> [Recorded information]:
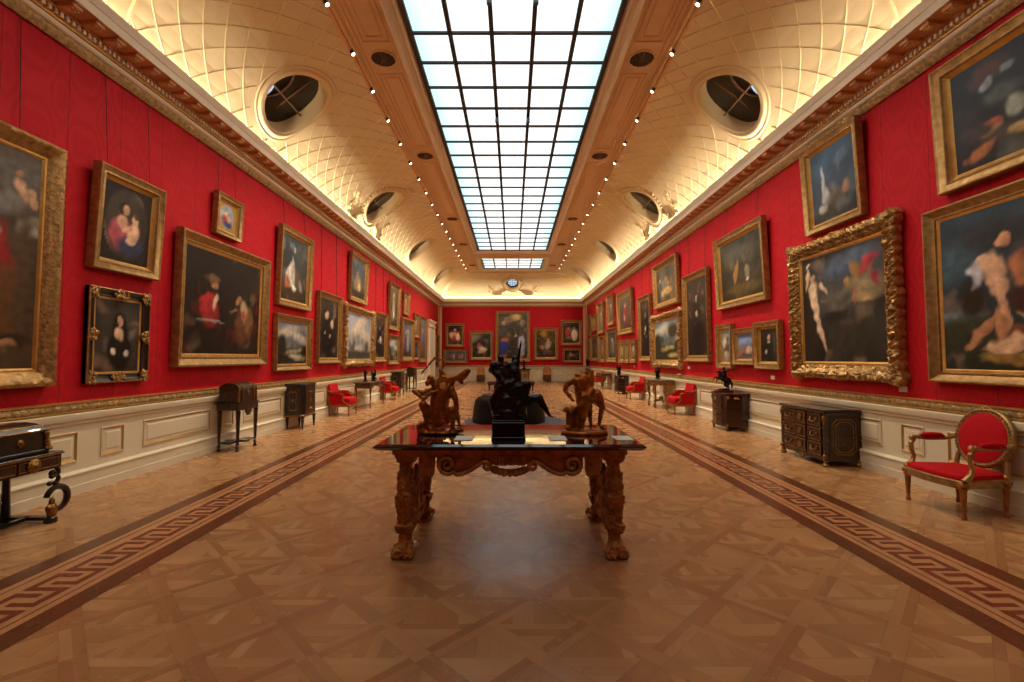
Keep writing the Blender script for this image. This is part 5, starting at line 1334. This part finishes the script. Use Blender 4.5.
# --- gilt console with heavy legs
t = thing('gilt_console', 'half-round grey-topped console table on thick carved gilt legs, right wall', 'table', (4.58, 14.25, 0), RIGHT)
def dplan(a, b, n=14): return [(a, .22)]+[(a*math.cos(PI*k/n), .12-b*math.sin(PI*k/n)) for k in range(n+1)]+[(-a, .22)]
b = MB(); b.loft([[(x, y, .82) for x, y in dplan(.66, .58)], [(x, y, .83) for x, y in dplan(.68, .60)], [(x, y, .85) for x, y in dplan(.68, .60)], [(x, y, .858) for x, y in dplan(.665, .585)]], 0, True, True); b.build('top', 'marble', t)
b = MB(); b.prism(dplan(.61, .53), .68, .82); b.build('apron', 'giltcarved', t)
blob('apron_mask', 'gilt', [('e', (0, -.42, .73), (.07, .05, .08)), ('e', (-.33, -.31, .72), (.08, .05, .06)), ('e', (.33, -.31, .72), (.08, .05, .06)), ('c', (-.3, -.32, .68), (-.05, -.41, .64), .03, .03), ('c', (.3, -.32, .68), (.05, -.41, .64), .03, .03)], .012, t, .015, 40)
for a_ in (-.98, -.45, .45, .98):
    x, y = .56*math.sin(a_*1.3), .10-.46*math.cos(a_*1.3)
    blob('leg', 'giltcarved', [('e', (x, y, .66), (.07, .07, .07)), ('c', (x, y, .64), (x*.98, y-.02, .50), .055, .05), ('c', (x*.98, y-.02, .50), (x*.9, y+.03, .34), .05, .035), ('c', (x*.9, y+.03, .34), (x*.92, y, .18), .032, .035), ('e', (x*.95, y, .12), (.055, .055, .05)), ('c', (x*.95, y, .12), (x, y, .03), .03, .045), ('e', (x, y, .53), (.06, .06, .05))], .011, t, .014, 40)
blob('stretcher', 'giltcarved', [('c', (-.50, -.04, .17), (0, .0, .22), .03, .035), ('c', (.50, -.04, .17), (0, .0, .22), .03, .035), ('e', (0, 0, .26), (.09, .07, .08)), ('c', (0, -.0, .2), (0, -.2, .17), .025, .025)], .011, t, .012, 40)

def statuette(label, loc, rz, h=.34, kind=0, mat='bronze'):
    t = thing('small_bronze', label, 'sculpture', loc, rz, 'small dark bronzes on side tables')
    s = h/.36
    b = MB(); b.lathe([(.07*s, 0), (.075*s, .008*s), (.06*s, .02*s), (.06*s, .035*s)], n=14); b.build('base', mat, t, True)
    P1 = [('c', (-.015, 0, .03), (-.02, 0, .16), .014, .024), ('c', (.025, 0, .03), (.01, 0, .16), .014, .024), ('c', (-.005, 0, .16), (0, 0, .27), .036, .042), ('e', (0, 0, .325), (.022, .024, .028)), ('c', (0, 0, .28), (0, 0, .31), .014, .014), ('c', (.035, 0, .27), (.07, 0, .21), .014, .011), ('c', (-.035, 0, .27), (-.06, 0, .33), .014, .009)]
    P2 = [('e', (0, 0, .09), (.06, .05, .07)), ('c', (0, 0, .12), (-.03, 0, .22), .045, .04), ('e', (-.05, 0, .27), (.026, .026, .03)), ('c', (.03, 0, .14), (.05, 0, .25), .03, .028), ('e', (.04, 0, .29), (.022, .022, .026)), ('c', (.0, 0, .2), (.07, 0, .16), .016, .012), ('c', (.05, 0, .25), (-.02, 0, .3), .014, .01), ('c', (-.04, 0, .21), (-.09, 0, .14), .014, .01), ('c', (.03, 0, .1), (.08, 0, .05), .026, .016)]
    pr = []
    for p in (P1, P2)[kind]:
        if p[0] == 'c': pr.append(('c', tuple(c*s for c in p[1]), tuple(c*s for c in p[2]), p[3]*s, p[4]*s))
        else: pr.append(('e', tuple(c*s for c in p[1]), tuple(c*s for c in p[2])))
    blob('figure', mat, pr, .009*s, t, .004, 40)
statuette('small black bronze group on the grey-topped gilt console, right wall', (4.50, 14.3, .859), 0, .40, 1)
statuette('small black bronze figure, left of two on the brown writing table', (-4.52, 14.15, .772), 0, .40, 0)
statuette('bulkier black bronze group, right of two on the brown writing table', (-4.42, 14.65, .772), 0, .42, 1)
statuette('black bronze group on the farther dark commode, right wall', (4.50, 19.5, .779), 0, .50, 1)
statuette('dark bronze figure on the long table against the far wall', (.74, YEND-.5, .80), 0, .62, 0)
statuette('dark bronze on the dado rail in the far right corner', (4.62, 28.4, 1.022), 0, .5, 1)

# --- brown serpentine writing tables
def writing_table(label, loc, rz, w=.76, top='walnut', lg_='walnut'):
    t = thing('writing_table', label, 'table', loc, rz, 'slender-legged side tables')
    def pl_(k): return [(x*k, y*k) for x, y in [(-w, .25), (w, .25), (w+.01, .0), (w, -.24), (w*.8, -.28), (w*.45, -.25), (0, -.31), (-w*.45, -.25), (-w*.8, -.28), (-w, -.24), (-w-.01, 0)]]
    b = MB(); b.loft([[(x, y, .74) for x, y in pl_(.98)], [(x, y, .75) for x, y in pl_(1.02)], [(x, y, .765) for x, y in pl_(1.02)], [(x, y, .771) for x, y in pl_(.99)]], 0, True, True); b.build('top', top, t)
    b = MB()
    poly = pl_(.93); n = len(poly)
    zl = [.60, .60, .62, .58, .60, .66, .60, .66, .60, .58, .62]
    b.loft([[(x, y, z) for (x, y), z in zip(poly, zl)], [(x, y, .742) for x, y in poly]], 0, True, True); b.build('apron', lg_, t)
    for x, y in ((-w*.9, .20), (w*.9, .20), (-w*.9, -.22), (w*.9, -.22)):
        l = MB(); sx = 1 if x > 0 else -1; sy = 1 if y > 0 else -1
        l.tube([(x, y, .70), (x+sx*.015, y+sy*.01, .60), (x, y, .45), (x-sx*.01, y, .25), (x, y, .08), (x+sx*.02, y+sy*.01, .015), (x+sx*.025, y+sy*.015, 0)], [.04, .04, .024, .017, .014, .018, .016], 8); l.build('leg', lg_, t, True)
    q = MB(); q.tube([(-.08, -.292, .66), (0, -.305, .645), (.08, -.292, .66)], .007, 6); q.build('drawer_handle', 'brass', t, True)
    return t
wt = writing_table('brown serpentine-topped writing table with two bronzes, left wall', (-4.46, 14.45, 0), LEFT)
c2 = copy_tree(wt, (4.5, 22.7, 0), RIGHT, 'dark slender-legged table between far commode and farthest tub armchair', wt['group'])

# --- casket on stand
def casket_stand():
    t = thing('casket_stand', 'x', 'stand', (0, 0, 0), 0, 'dark inlaid stands carrying caskets')
    w, d = .28, .18
    b = MB(); b.box(-w-.015, w+.015, -d-.015, d+.015, .755, .78, 0, .005); b.build('top', 'ebony', t)
    b = MB(); b.box(-w, w, -d, d, .655, .755); b.box(-.08, .08, -d-.006, -d+.02, .60, .66); b.box(-.04, .04, -d-.006, -d+.02, .56, .60); b.build('frieze', 'inlay', t)
    for sx in (-1, 1):
        for sy in (-1, 1):
            x, y = sx*(w-.03), sy*(d-.03)
            l = MB(); l.lathe([(.026, 0), (.032, .015), (.024, .04), (.014, .055), (.03, .075), (.03, .085), (.016, .10), (.018, .12)], x, y, 0, 10); l.lathe([(.024, .13), (.03, .3), (.040, .60), (.046, .62), (.036, .66)], x, y, 0, 4); l.build('leg', 'boulle', t)
    s = MB(); s.box(-w+.0, w-.0, -.05, .05, .118, .15); s.box(-.05, .05, -d+.0, d-.0, .118, .15); s.lathe([(.09, .115), (.10, .13), (.09, .152)], n=16)
    for sx in (-1, 1):
        for sy in (-1, 1): s.tube([(sx*(w-.03), sy*(d-.03), .135), (sx*.12, sy*.07, .135), (0, 0, .135)], .022, 6)
    s.build('stretcher', 'boulle', t)
    return t
def casket():
    t = thing('casket', 'x', 'casket', (0, 0, 0), 0, 'domed inlaid caskets')
    w, d = .255, .16
    b = MB(); b.box(-w, w, -d, d, 0, .20, 0, .006); b.build('body', 'inlay', t)
    l = MB(); rings = []
    for x in (-w-.006, w+.006): rings.append([(x, -(d+.006)*math.cos(PI*k/10), .20+.0+.11*math.sin(PI*k/10)**.8) for k in range(11)])
    l.loft(rings, 0, True, True); l.build('lid', 'inlay', t, True)
    m_ = MB()
    for x in (-.16, .16):
        m_.tube([(x, -d-.006, .01), (x, -d-.008, .20)]+[(x, -(d+.01)*math.cos(PI*k/8), .20+.115*math.sin(PI*k/8)**.8) for k in range(1, 8)], .012, 6)
    for sx in (-1, 1): m_.box(sx*(w-.012), sx*(w+.008), -d-.008, -d+.012, 0, .2)
    m_.build('strap', 'brass', t)
    q = MB(); q.ell((0, -d-.006, .15), (.03, .01, .04)); q.build('lock_plate', 'brass', t, True)
    return t
st = casket_stand(); st.location = (-4.56, 7.68, 0); st.rotation_euler = (0, 0, LEFT); st['label'] = 'dark inlaid four-legged stand under a casket, left wall right of near desk'
ck = casket(); ck.location = (-4.56, 7.68, .781); ck.rotation_euler = (0, 0, LEFT); ck['label'] = 'domed dark casket with brass straps on the nearer four-legged stand'
copy_tree(st, (-4.56, 20.85, 0), LEFT, 'farther four-legged stand under a casket, near the doorcase on the left', st['group'])
copy_tree(ck, (-4.56, 20.85, .781), LEFT, 'domed casket on the farther stand, left wall', ck['group'])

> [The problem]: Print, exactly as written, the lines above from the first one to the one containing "t, .012, 40)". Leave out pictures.

> [Result of the exercise]:
Keep writing the Blender script for this image. This is part 5, starting at line 1334. This part finishes the script. Use Blender 4.5.
# --- gilt console with heavy legs
t = thing('gilt_console', 'half-round grey-topped console table on thick carved gilt legs, right wall', 'table', (4.58, 14.25, 0), RIGHT)
def dplan(a, b, n=14): return [(a, .22)]+[(a*math.cos(PI*k/n), .12-b*math.sin(PI*k/n)) for k in range(n+1)]+[(-a, .22)]
b = MB(); b.loft([[(x, y, .82) for x, y in dplan(.66, .58)], [(x, y, .83) for x, y in dplan(.68, .60)], [(x, y, .85) for x, y in dplan(.68, .60)], [(x, y, .858) for x, y in dplan(.665, .585)]], 0, True, True); b.build('top', 'marble', t)
b = MB(); b.prism(dplan(.61, .53), .68, .82); b.build('apron', 'giltcarved', t)
blob('apron_mask', 'gilt', [('e', (0, -.42, .73), (.07, .05, .08)), ('e', (-.33, -.31, .72), (.08, .05, .06)), ('e', (.33, -.31, .72), (.08, .05, .06)), ('c', (-.3, -.32, .68), (-.05, -.41, .64), .03, .03), ('c', (.3, -.32, .68), (.05, -.41, .64), .03, .03)], .012, t, .015, 40)
for a_ in (-.98, -.45, .45, .98):
    x, y = .56*math.sin(a_*1.3), .10-.46*math.cos(a_*1.3)
    blob('leg', 'giltcarved', [('e', (x, y, .66), (.07, .07, .07)), ('c', (x, y, .64), (x*.98, y-.02, .50), .055, .05), ('c', (x*.98, y-.02, .50), (x*.9, y+.03, .34), .05, .035), ('c', (x*.9, y+.03, .34), (x*.92, y, .18), .032, .035), ('e', (x*.95, y, .12), (.055, .055, .05)), ('c', (x*.95, y, .12), (x, y, .03), .03, .045), ('e', (x, y, .53), (.06, .06, .05))], .011, t, .014, 40)
blob('stretcher', 'giltcarved', [('c', (-.50, -.04, .17), (0, .0, .22), .03, .035), ('c', (.50, -.04, .17), (0, .0, .22), .03, .035), ('e', (0, 0, .26), (.09, .07, .08)), ('c', (0, -.0, .2), (0, -.2, .17), .025, .025)], .011, t, .012, 40)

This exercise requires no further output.